Durable, lightweight for their size.

In the past I have had Avons with interlocking roll-up floors which are heavier.
Floor is bit more durable and at times the floor would separate if rolled to tightly and was a bit of pain to put back together on the boat if this happened.

Started with an Avon RIB which was okay for trips back and forth between Long Beach and Catalina but wanted something that would stow in a smaller package and get it off the foredeck.

Sometimes store the deflated rolled up dinghy just in front of the mast between the mast pulpits. On longer trips the main salon berth is made up and inflatable sits under the extra cushion.

Another choice might be nesting dinghy mounted on the cabin top behind the mast. Something like the PT11 sold by PT Watercraft (www.ptwatercraft.com)

Marc
Crazy Fish - Maintaining, Upgrading and Sailing a Crealock 37 | SV Crazy Fish
Thanks for the great ideas. Is the "LSI Series" Achilles you are referring to?:

Achilles Inflatable Crafts

The PT Watercraft tender looks very nice. It seems appropriate for a Pacific Seacraft. I have wanted to use the cabin top for a dinghy, but I don't know if that one would fit on my boat. I have a rigid boom vang that might get in the way. A measurement is called for. There's also the question of ease of deployment.

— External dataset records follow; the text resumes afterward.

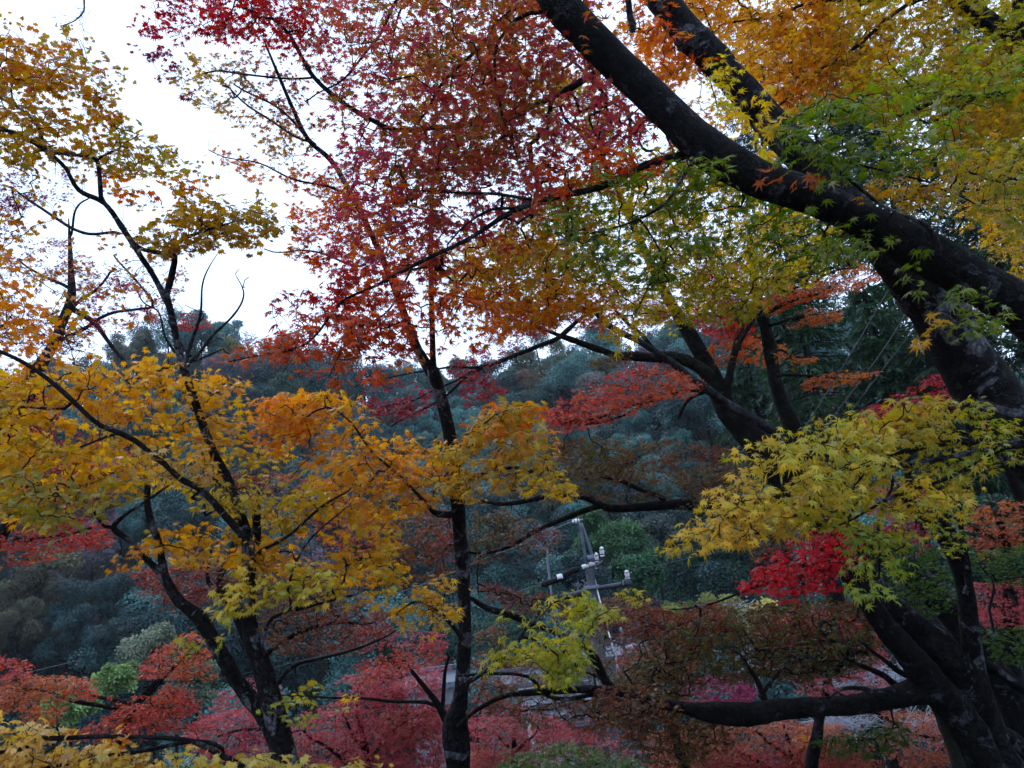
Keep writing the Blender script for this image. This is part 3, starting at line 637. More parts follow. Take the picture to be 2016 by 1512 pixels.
# ---- T2: the many stemmed dark maple in the lower right corner
def corner_trunk_maple():
    base = gpt(2060, 1900, 4.5)
    t = Tree('many_stemmed_maple', 'many stemmed maple in the lower right corner with a knot hole and long level limb', base, seed=211, bark=M_BARKP)
    t.limb([(2020, 1640, 150), (1985, 1540, 112), (1962, 1480, 84), (1945, 1430, 72), (1930, 1370, 64), (1922, 1310, 48), (1914, 1260, 44), (1908, 1212, 42), (1898, 1150, 36), (1885, 1100, 38), (1865, 1062, 40), (1835, 1030, 38), (1800, 1000, 30), (1760, 960, 22)], 4.5, 'trunk', 28, .085, ground=True, n_per=16, wob=.016)
    t.limb([(1950, 1440, 60), (1915, 1350, 64), (1894, 1318, 66), (1844, 1272, 66), (1785, 1228, 60), (1730, 1172, 52), (1690, 1110, 46), (1660, 1050, 38), (1630, 980, 28)], 4.5, 'trunk', 24, .075, n_per=14, wob=.016)
    t.limb([(1955, 1530, 70), (1915, 1455, 66), (1874, 1390, 62), (1828, 1340, 60), (1787, 1285, 54), (1747, 1240, 46), (1722, 1205, 42), (1690, 1160, 36), (1650, 1100, 30)], 4.35, 'trunk', 24, .075, M_BARK, n_per=14)
    t.limb([(1890, 1410, 58), (1850, 1368, 64), (1814, 1362, 58), (1755, 1377, 42), (1695, 1386, 38), (1616, 1391, 37), (1540, 1392, 38), (1460, 1402, 42), (1400, 1400, 38), (1330, 1393, 24), (1250, 1382, 18), (1174, 1367, 17), (1077, 1368, 14), (990, 1374, 12), (938, 1398, 9), (900, 1430, 6)], 4.35, 'branch', 18, .085, M_BARK, n_per=14, wob=.014)
    t.limb([(1225, 1376, 15), (1191, 1339, 18), (1167, 1290, 18), (1129, 1259, 15), (1075, 1238, 12), (1004, 1211, 14), (959, 1197, 12), (931, 1180, 8), (890, 1160, 4)], 4.9, k=9)
    t.limb([(1174, 1367, 9), (1070, 1357, 8), (1025, 1329, 7), (960, 1326, 6), (900, 1330, 4)], 4.35, k=6)
    t.limb([(1830, 1348, 16), (1793, 1338, 14), (1755, 1323, 11), (1719, 1289, 8), (1690, 1260, 5)], 4.6, k=7)
    t.limb([(1790, 1360, 16), (1763, 1350, 14), (1735, 1330, 12), (1707, 1315, 10), (1660, 1290, 6)], 4.7, k=7)
    t.limb([(1750, 1365, 12), (1705, 1361, 10), (1675, 1352, 9), (1642, 1353, 7), (1610, 1375, 3)], 4.2, k=7)
    t.limb([(1920, 1300, 24), (1943, 1309, 22), (1973, 1329, 20), (2030, 1366, 20), (2120, 1400, 18)], 4.6, k=9)
    t.limb([(1965, 1450, 40), (1990, 1455, 34), (2030, 1480, 30), (2120, 1540, 28)], 4.5, k=10)
    t.limb([(1900, 1170, 12), (1893, 1100, 10), (1889, 1000, 9), (1882, 870, 7), (1870, 790, 5)], 4.4, k=7)
    t.limb([(1505, 1390, 14), (1495, 1370, 12), (1478, 1345, 10), (1460, 1320, 8), (1440, 1280, 5)], 4.4, k=7)
    t.limb([(1495, 1372, 9), (1510, 1345, 7), (1530, 1320, 5), (1560, 1290, 3)], 4.4, k=6)
    t.limb([(1690, 1080, 14), (1600, 1135, 9), (1500, 1155, 6), (1440, 1170, 5), (1380, 1190, 4), (1316, 1200, 3)], 3.9, k=7)
    t.limb([(1368, 1192, 5), (1367, 1230, 4), (1362, 1260, 3)], 3.85, k=6)
    t.limb([(1650, 1100, 12), (1600, 1120, 8), (1540, 1130, 5)], 4.0, k=6)
    # knot hole
    c = Pn(1951, 1483, 4.5-.135); n = nrm(MN[:3, 3]-c); u = nrm(np.cross(n, [0, 0, 1.])); v = np.cross(u, n)
    a = np.linspace(0, 2*math.pi, 25); ring = c+(np.cos(a)[:, None]*u+np.sin(a)[:, None]*v*1.05)*.036
    V, q, tt = tubes(ring[None], np.full((1, 25), .0085), 8, .12, 4); mesh('knot_rim', V, [q], M_GREYB, t.root, smooth=True)
    a = a[:-1]; rr_ = [(.036, .004), (.030, -.012), (.018, -.03), (.004, -.036)]
    V = np.vstack([c+(np.cos(a)[:, None]*u+np.sin(a)[:, None]*v)*r_+n*(z_+.012) for r_, z_ in rr_]); k = 24
    q = np.array([[i*k+j, i*k+(j+1) % k, (i+1)*k+(j+1) % k, (i+1)*k+j] for i in range(3) for j in range(k)])
    mesh('knot_hole', V, [q], plain('knot_dark', (.006, .005, .005), .9), t.root, smooth=True)
    # leaves
    t.spray([(1250, 1300), (1340, 1235), (1450, 1200), (1600, 1180), (1700, 1240), (1720, 1300), (1650, 1335), (1500, 1340), (1400, 1345), (1330, 1395), (1250, 1395), (1180, 1420), (1150, 1400)], 5.4, 'darkrusset', 2.3, .040, .8, .3, strat=3, tbias=.1, gap=-.15)
    t.spray([(1240, 1210), (1400, 1190), (1460, 1230), (1400, 1290), (1290, 1290), (1230, 1260)], 5.2, 'darkrusset', 1.5, .040, .4, .3, strat=3, tbias=-.1)
    t.spray([(1480, 1190), (1700, 1180), (1740, 1260), (1640, 1330), (1480, 1300)], 5.6, 'darkrusset', 1.6, .040, .4, .3, strat=3, tbias=.15)
    t.spray([(930, 1340), (1100, 1370), (1300, 1400), (1300, 1440), (1120, 1430), (960, 1420)], 4.6, 'darkrusset', 1.0, .040, .3, .3, strat=3, tbias=.1)
    t.spray([(1170, 1350), (1260, 1345), (1330, 1370), (1340, 1410), (1240, 1420), (1180, 1395)], 4.15, 'darkrusset', 1.2, .045, .12, .4, strat=3, tbias=.2)
    t.spray([(1220, 1410), (1330, 1390), (1460, 1410), (1440, 1470), (1330, 1520), (1240, 1500)], 4.6, 'darkrusset', 1.5, .040, .3, .35, strat=3, tbias=.3)
    t.spray([(1600, 1455), (1760, 1425), (1800, 1470), (1700, 1500), (1620, 1490)], 4.6, 'dgreen', 1.6, .040, .15, .25, strat=3)
    t.spray([(1890, 1090), (2060, 1060), (2060, 1150), (1960, 1150)], 5.4, 'dgreen', 1.8, .040, .3, .2, strat=4)
    t.spray([(1930, 1240), (2060, 1230), (2060, 1300), (1960, 1310)], 5.0, 'dgreen', 1.8, .040, .3, .2, strat=4)
    t.spray([(1750, 1060), (1850, 1080), (1880, 1180), (1820, 1230), (1740, 1180)], 5.4, 'dgreen', 1.3, .040, .3, .3, strat=3)
    t.spray([(1455, 1160), (1500, 1100), (1560, 1060), (1620, 1030), (1685, 1050), (1690, 1100), (1650, 1130), (1680, 1160), (1600, 1170), (1540, 1190), (1490, 1172)], 3.9, 'scarlet', 2.0, .044, .25, .55, strat=3, lbl='vivid scarlet leaves under the yellow bough')
    t.spray([(1820, 1000), (1900, 960), (1930, 1040), (1880, 1100), (1830, 1060)], 4.1, 'ygreen', .9, .046, .25, .5, tbias=.1)
    return t.finish()
corner_trunk_maple()

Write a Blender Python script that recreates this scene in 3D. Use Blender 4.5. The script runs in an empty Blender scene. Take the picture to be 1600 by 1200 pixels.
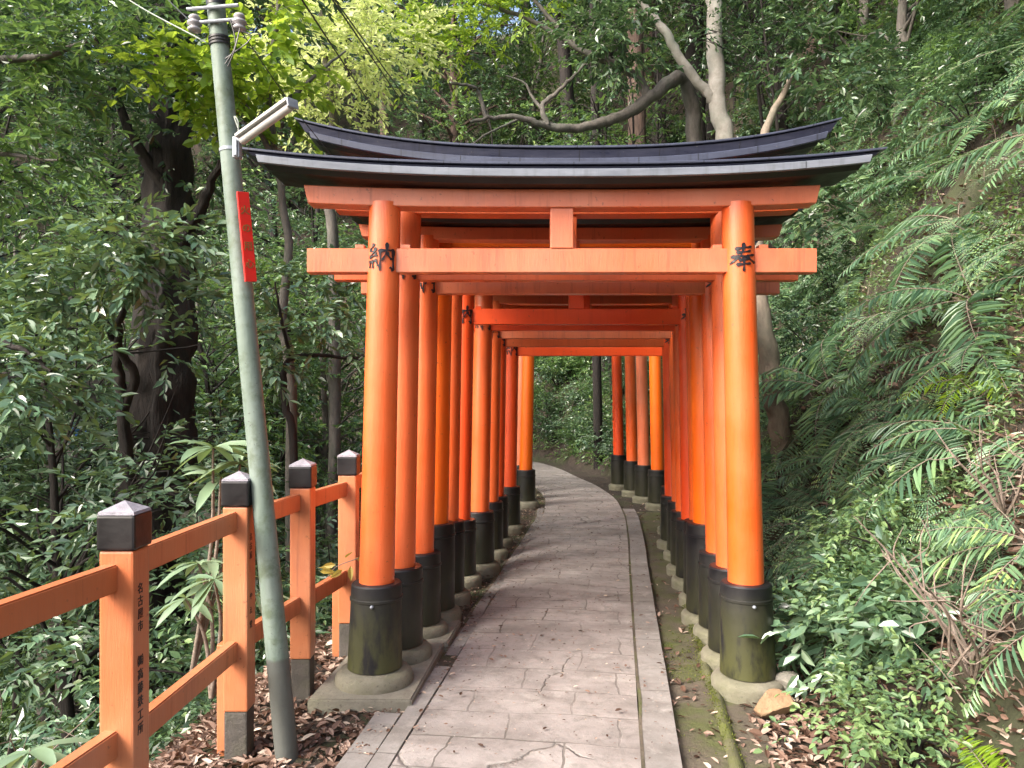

I don't mind spending time getting a tender into the water, but my first mate does. Whenever I want to sail someplace for lunch, which here always requires launching the tender, I get a bad look. (Then I suggest that the first mate get below and start cooking.)

To those who don't like us going off topic, apologies for discussing tenders (and lunch) in a thread about deck boxes!